29th March 2026
The global surge in energy prices is now feeding directly into agriculture, with fertiliser costs rising sharply once again in 2026. For UK farmers, this is not a theoretical concern but an immediate economic pressure, arriving just as the spring planting season begins. The consequences are likely to extend far beyond the farm gate, shaping food prices over the next 12 months.
Fertiliser prices in the UK had stabilised somewhat after the extreme peaks of 2022, but they remained structurally elevated. In 2025, nitrogen fertiliser prices were still around 14% higher than the previous year, despite being below earlier highs. However, recent geopolitical disruption—particularly affecting energy markets and shipping routes—has reversed that stability. Prices are now rising rapidly again.
Recent data illustrates the scale of the shift. Urea, one of the most widely used nitrogen fertilisers, has increased by roughly 30-55% in a matter of months and is about 55% higher than a year ago. In the UK specifically, reports indicate fertiliser prices have risen by around 40% since the latest escalation in conflict, with supply routes under pressure. Wholesale benchmarks show granular urea around £424 per tonne and ammonium nitrate near £400 per tonne earlier in the year, with projections suggesting prices could climb well above £700–£900 per tonne during peak demand periods.
These increases are primarily driven by energy costs. Natural gas accounts for roughly 60–80% of the cost of producing nitrogen fertiliser, meaning that spikes in gas prices feed almost directly into fertiliser markets. With gas prices rising sharply amid geopolitical tensions, fertiliser has followed the same trajectory. At the same time, supply disruptions—particularly through key global shipping routes—have reduced availability and increased volatility.
For UK agriculture, the implications are immediate and significant. Fertiliser represents a major share of farm input costs, and sudden increases force difficult decisions. Farmers may reduce application rates, delay purchases, or switch to less fertiliser-intensive crops. While these adjustments can protect margins in the short term, they often come at the cost of lower yields.
However, fertiliser is only one part of a broader cost squeeze facing farmers. Diesel prices have also risen in line with global oil markets, increasing the cost of running tractors, harvesters, and transport equipment. Modern farming is highly fuel-dependent, and even modest increases in diesel prices can significantly raise operating costs during planting and harvesting seasons. In addition, agricultural chemicals such as pesticides and herbicides have become more expensive due to higher manufacturing and transport costs, as well as supply chain constraints.
Many of these chemicals rely on energy-intensive production processes and globally traded inputs, meaning they are subject to the same upward pressures affecting fertiliser. Taken together, rising fuel and chemical costs compound the financial strain on farmers, further tightening margins and reinforcing the likelihood of reduced production or higher output prices.
This is where the connection to food prices becomes critical. Agricultural production operates with a time lag: decisions made during planting season determine output months later. If fertiliser use declines in spring and summer 2026, the effects will be felt in harvest volumes later in the year and into 2027. Lower yields, combined with already elevated input costs, create upward pressure on food prices.
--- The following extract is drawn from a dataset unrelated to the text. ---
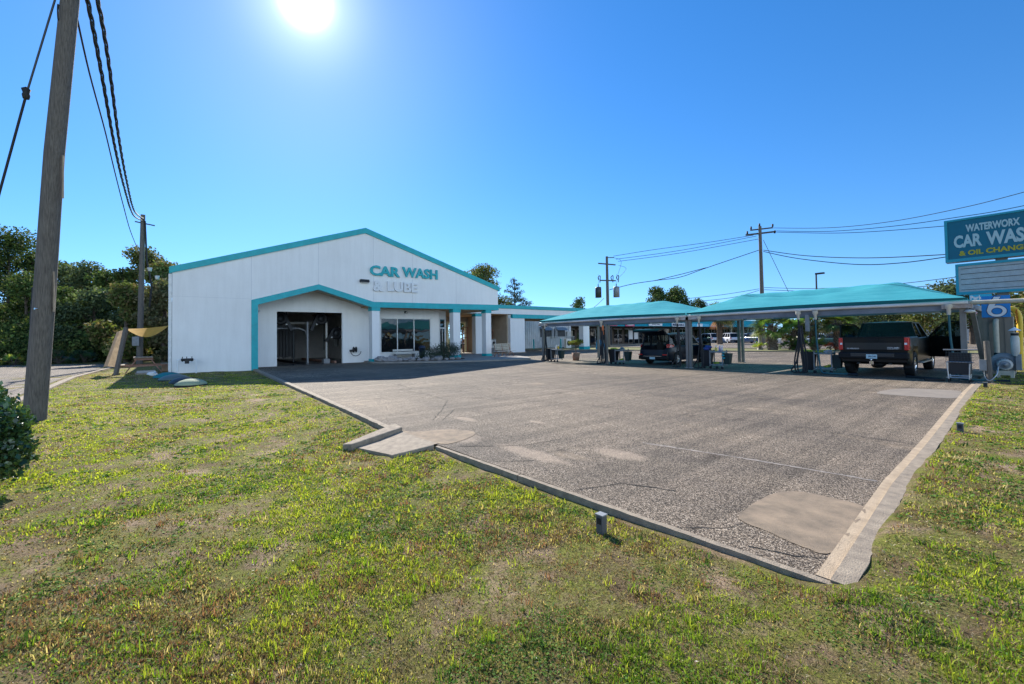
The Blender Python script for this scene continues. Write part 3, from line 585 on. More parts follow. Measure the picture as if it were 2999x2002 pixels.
# dead leaves and pale litter
x, y, rr = scatter(1500, 1.1, 12); P = np.stack([x, y, H(x, y)+0.02], 1); c = np.tile(np.array([0.30, 0.22, 0.14]), (len(x), 1)); t = rng.random(len(x)); c[t > 0.85] = (0.5, 0.44, 0.36); c[t < 0.3] = (0.12, 0.07, 0.04)
V, F, C = leaf_quads(P, 0.024*np.clip(rr/5, 0.8, 2), c, 0.3, 0, 0.5); V = V.reshape(-1, 4, 3); q = V.mean(1, keepdims=True); V[:, :, 2] = q[:, :, 2]+(V[:, :, 2]-q[:, :, 2])*0.3
tag(fast('leaf_litter', V.reshape(-1, 3), F, C, leafmat('dry_leaf', 0.7, 0.15), kind='stuff'), 'scattered dead leaves and pale litter on the lawn', 'leaf litter')
# ================================================================== CAR WASH BUILDING
XF = -29.2
B = thing('car_wash_building', 'white gabled car wash hall with teal trim and an open tunnel bay', 'building', (-38, 11.5, 0))
def bx(name, m, par, *a, **k):
    mb = MB()
    for q in a: mb.box(*q)
    return mb.build(name, m, par, **k)
# front gable wall above and left of the recess
front = [(1.12, -0.15), (4.76, -0.15), (4.76, 3.9), (8.43, 5.0), (11.95, 4.05), (22.68, 4.2), (22.68, 5.62), (11.45, 8.92), (1.12, 5.4)]
wmb = MB().prism(front, 'x', XF-0.30, XF)
wmb.add([(XF-0.3, 1.12, -0.15), (-55, 2.2, -0.15), (-55, 2.4, -0.15), (XF-0.3, 1.34, -0.15), (XF-0.3, 1.12, 5.35), (-55, 2.2, 5.6), (-55, 2.4, 5.6), (XF-0.3, 1.34, 5.35)], [(0, 1, 2, 3), (4, 7, 6, 5), (0, 4, 5, 1), (2, 6, 7, 3), (0, 3, 7, 4), (1, 5, 6, 2)])   # left side wall
wmb.box(-55, -29.5, 22.46, 22.68, 4.2, 5.45)            # right side wall above the porch
wmb.box(-55, -54.8, 2.4, 22.46, -0.15, 5.35)
gable_back = MB()
wall = wmb.build('wall', M_wall, B)
# recess: return at the left, wall with tunnel mouth, shop front
rec = MB(); rec.box(-31.0, -29.5, 4.86, 5.06, -0.15, 4.9)
rec.box(-31.2, -31.0, 4.86, 6.43, 0.0, 4.95); rec.box(-31.2, -31.0, 6.43, 10.50, 3.46, 5.2); rec.box(-31.2, -31.0, 10.50, 13.20, 0.0, 4.6)
rec.box(-31.2, -31.0, 13.20, 17.32, 0.0, 0.60); rec.box(-31.2, -31.0, 13.20, 17.32, 3.15, 4.2); rec.box(-31.2, -31.0, 17.32, 18.1, 0, 4.2)
rec.build('porch_wall', M_wall, B)
# slanted entrance wall and the passage wall behind it
p0, p1 = Vector((-31.1, 18.1, 0)), Vector((-31.95, 19.3, 0)); dv = (p1-p0).normalized(); ln = (p1-p0).length
es = MB()
def onw(t, z): q = p0+dv*t; return (q.x, q.y, z)
def panel(mb, t0, t1, z0, z1, th=0.1, off=0.0):
    nn = Vector((dv.y, -dv.x, 0)); a = [p0+dv*t+nn*o for o in (off, off-th) for t in (t0, t1)]
    V_ = [(q.x, q.y, z) for z in (z0, z1) for q in a]; mb.add(V_, [(0, 1, 3, 2), (4, 6, 7, 5), (0, 4, 5, 1), (2, 3, 7, 6), (0, 2, 6, 4), (1, 5, 7, 3)])
panel(es, 0, 0.22, 0, 4.0); panel(es, 1.27, ln, 0, 4.0); panel(es, 0.22, 1.27, 3.2, 4.0); es.build('entrance_wall', M_wall, B)
dr = MB(); panel(dr, 0.22, 0.29, 0.06, 3.2, 0.08, 0.02); panel(dr, 1.20, 1.27, 0.06, 3.2, 0.08, 0.02); panel(dr, 0.29, 1.20, 2.38, 2.5, 0.08, 0.02); panel(dr, 0.29, 1.20, 3.13, 3.2, 0.08, 0.02); panel(dr, 0.71, 0.78, 0.06, 2.38, 0.08, 0.02); panel(dr, 0.29, 1.20, 0.06, 0.2, 0.08, 0.02)
D = dr.build('door', M_white, B); dg_ = MB(); panel(dg_, 0.29, 0.71, 0.2, 2.38, 0.02, -0.02); panel(dg_, 0.78, 1.20, 0.2, 2.38, 0.02, -0.02); panel(dg_, 0.29, 1.20, 2.5, 3.13, 0.02, -0.02); dg_.build('door_pane', M_glass, D)
hb = MB(); panel(hb, 0.66, 0.69, 1.0, 1.35, 0.03, 0.07); hb.build('door_handle', M_darkgrey, D)
pw_ = MB(); pw_.box(-55, -32.0, 19.2, 19.35, 0, 4.0); pw_.build('passage_wall', M_tan, B)
# roof with teal edge
def ridge(z_off): return [(1.0, 5.45+z_off), (11.45, 9.0+z_off), (22.8, 5.68+z_off)]
rf = MB(); r_ = ridge(0.0); t_ = ridge(0.09); rf.prism([r_[0], r_[1], r_[2], t_[2], t_[1], t_[0]], 'x', -55.1, XF-0.02)
rf.v = [(x, 2.15, z+0.35) if (x < -50 and y < 1.5) else (x, y, z) for x, y, z in rf.v]; ROOF = rf.build('roof', M_tealroof, B)
tr = MB().prism([(0.98, 5.22), (11.45, 8.76), (22.82, 5.46), (22.82, 5.80), (11.45, 9.12), (0.98, 5.56)], 'x', XF-0.03, XF+0.09); tr.build('roof_trim', M_teal, B)
band = [(4.73, -0.12), (5.07, -0.12), (5.07, 3.72), (8.43, 4.79), (11.86, 3.78), (22.72, 3.87), (22.72, 4.31), (11.98, 4.15), (8.43, 5.12), (4.73, 3.98)]
MB().prism(band, 'x', XF-0.34, XF+0.035).build('entrance_band', M_teal, B)
MB().box(-55, -29.55, 22.66, 22.74, 3.87, 4.3).build('side_band', M_teal, B)
# thin panel joints of the stucco, plain grey bars
for a_, b_ in (((4.74, 4.02), (4.74, 6.6)), ((8.43, 5.13), (8.43, 7.95)), ((12.0, 4.17), (12.0, 8.7)), ((14.9, 4.2), (14.9, 7.85)), ((18.6, 4.25), (18.6, 6.8)), ((1.13, 4.04), (4.72, 4.04))):
    MB().bar((XF+0.003, a_[0], a_[1]), (XF+0.003, b_[0], b_[1]), 0.014, 0.008).build('wall_joint', mat('joint_grey', (0.56, 0.56, 0.58), 0.9), B)
# ceilings
ce = MB().prism([(5.06, 3.86), (8.43, 4.9), (11.8, 3.95), (11.8, 4.0), (8.43, 4.96), (5.06, 3.92)], 'x', -31.0, XF-0.34); ce.build('bay_ceiling', M_tan, B)
MB().box(-48, XF-0.34, 11.8, 22.46, 3.84, 3.9).build('porch_ceiling', M_soffit, B)
# tunnel room
tn = MB(); tn.box(-43, -31.2, 4.86, 4.98, 0, 4.6); tn.box(-43, -31.2, 12.9, 13.0, 0, 4.6); tn.box(-43, -42.9, 4.98, 12.9, 0, 4.6); tn.box(-43, -31.2, 4.98, 12.9, 4.5, 4.6); tn.build('tunnel_wall', M_intwall, B)
MB().box(-43, -31.0, 4.98, 12.9, -0.02, 0.008).build('tunnel_floor', mat('wet_dark_concrete', (0.10, 0.10, 0.105), 0.25, var=0.3, vscale=3), B)
for xx in (-36.5, -39.6):
    wf = MB(); wf.box(xx-0.55, xx+0.55, 12.84, 12.89, 1.05, 2.75)
    W_ = wf.build('tunnel_window', M_glass, B); k = MB()
    for o_ in (-0.3, 0.0, 0.3): k.box(xx+o_-0.03, xx+o_+0.03, 12.80, 12.83, 1.05, 2.75)
    k.build('window_bar', M_alu, W_)
# pillars with teal caps and feet
for (x0, x1, y0, y1, zt, foot) in ((-29.78, -29.22, 11.88, 12.42, 3.78, 0.28), (-29.78, -29.22, 18.32, 18.95, 3.82, 0.3), (-29.78, -29.22, 21.42, 21.95, 3.85, 0.3)):
    P_ = bx('pillar', M_wall, B, (x0, x1, y0, y1, foot-0.02, zt-0.24)); bx('pillar_cap', M_teal, P_, (x0-0.03, x1+0.03, y0-0.03, y1+0.03, zt-0.24, zt+0.04)); bx('pillar_foot', M_teal, P_, (x0-0.03, x1+0.03, y0-0.03, y1+0.03, -0.05, foot))
# shop window
wf = MB(); wf.box(-31.05, -30.95, 13.17, 13.27, 0.57, 3.18); wf.box(-31.05, -30.95, 17.26, 17.35, 0.57, 3.18); wf.box(-31.05, -30.95, 13.27, 17.26, 0.57, 0.66); wf.box(-31.05, -30.95, 13.27, 17.26, 3.10, 3.18)
wf.box(-31.03, -30.96, 14.50, 14.56, 0.66, 3.10); wf.box(-31.03, -30.96, 15.86, 15.92, 0.66, 3.10)
WN = wf.build('shop_window', M_white, B)
for a_, b_ in ((13.27, 14.50), (14.56, 15.86), (15.92, 17.26)): bx('window_pane', M_glass, WN, (-31.02, -31.0, a_, b_, 0.66, 3.10))
# dim shop behind the glass
sh = MB(); sh.box(-36, -35.9, 13.0, 19.1, 0, 3.9); sh.box(-36, -31.2, 13.02, 13.1, 0, 3.8); sh.build('shop_wall', mat('dim_brown_shop_wall', (0.14, 0.09, 0.065), 0.9, var=0.3), B)
sc_ = MB(); sc_.box(-34, -33.4, 13.9, 16.6, 0, 1.05); sc_.box(-35.4, -35.0, 14.2, 14.5, 1.0, 2.4); sc_.box(-35.4, -35.0, 15.6, 16.4, 0.6, 2.6); sc_.build('shop_counter', M_darkgrey, B)
# gutter pipe at the left corner
gp = MB(); gp.box(-29.34, -29.22, 0.96, 1.1, 0.15, 5.2); gp.box(-29.34, -29.05, 0.97, 1.09, 0.05, 0.17); gp.build('downpipe', M_white, B)
# lettering
lt = lambda nm, s, m, y, z, wd, hg, th, bd: text(nm, s, m, B, (XF+0.03, y, z), (0, 1, 0), (0, 0, 1), wd, hg, th, bd)
lt('lettering', 'CAR', M_teal, 11.72, 5.94, 2.17, 0.70, 0.10, 0.035); lt('lettering', 'WASH', M_teal, 14.07, 6.0, 2.85, 0.72, 0.10, 0.03)
M_let = mat('painted_over_letters', (0.74, 0.74, 0.74), 0.6)
lt('lettering', '&', M_let, 11.93, 4.88, 0.74, 0.72, 0.09, 0.045); lt('lettering', 'LUBE', M_let, 12.95, 4.92, 2.3, 0.70, 0.10, 0.035)
# small fixtures: wall light, camera, speaker
wl = thing('wall_light', 'dark bronze box floodlight on the gable beside the letter C', 'wall light', (XF, 11.35, 5.5))
MB().add([(XF, 11.04, 5.62), (XF, 11.64, 5.62), (XF+0.18, 11.64, 5.62), (XF+0.18, 11.04, 5.62), (XF, 11.04, 5.42), (XF, 11.64, 5.42), (XF+0.24, 11.64, 5.45), (XF+0.24, 11.04, 5.45)], [(0, 1, 2, 3), (4, 7, 6, 5), (0, 3, 7, 4), (1, 5, 6, 2), (2, 6, 7, 3), (0, 4, 5, 1)]).build('housing', M_dark, wl, bevel=0.01)
bx('lens', M_offwhite, wl, (XF+0.03, XF+0.2, 11.07, 11.61, 5.40, 5.425))
cm = thing('security_camera', 'small white camera under the teal arch at the tunnel corner', 'camera', (-29.6, 5.15, 3.4))
bx('bracket', M_white, cm, (-29.7, -29.55, 5.06, 5.1, 3.36, 3.44)); MB().cyl((-29.62, 5.1, 3.40), (-29.42, 5.22, 3.36), 0.035).build('camera_body', M_white, cm)
pl = thing('porch_lamp', 'tiny dark round lamp on the wall above the shop window', 'lamp', (-31, 15.2, 3.6))
MB().cyl((-31.0, 15.2, 3.62), (-30.84, 15.2, 3.6), 0.09).build('lamp_body', M_darkgrey, pl); MB().cyl((-30.84, 15.2, 3.6), (-30.74, 15.2, 3.56), 0.06, 0.1).build('lamp_shade', M_offwhite, pl)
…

Early indicators suggest that this process is already underway. Rising fertiliser and fuel costs are increasing the cost of producing staple crops such as wheat, barley, and oilseeds. These crops form the basis of much of the UK food system, either directly or indirectly through animal feed. As feed costs rise, so too do the costs of meat and dairy production, amplifying the inflationary effect across the food chain.
The likely outcome over the next 12 months is a renewed period of food price inflation. Prior to the current disruption, food price increases were expected to remain relatively modest. However, the latest fertiliser and energy shocks have altered that outlook. A reasonable central estimate is that food prices could rise in the range of 5–10%, with higher outcomes possible if supply constraints worsen or weather conditions reduce yields further.
The UK is particularly exposed because of its reliance on imported fertiliser and energy. Import data shows both rising volumes and rising prices for fertiliser inputs, reflecting a broader global trend in which demand remains strong while supply chains are under strain.
Ultimately, the current situation highlights the tight interconnection between energy markets, agricultural inputs, and food prices. Fertiliser sits at the centre of this system. When its price rises sharply, the effects ripple outward—from farm economics to supermarket shelves.
The coming year is therefore likely to be shaped by this chain reaction. While the exact scale of food price increases will depend on factors such as weather and global trade flows, the direction of travel is clear. Higher fertiliser costs are already feeding into production decisions, and those decisions will, in time, be reflected in the price of food.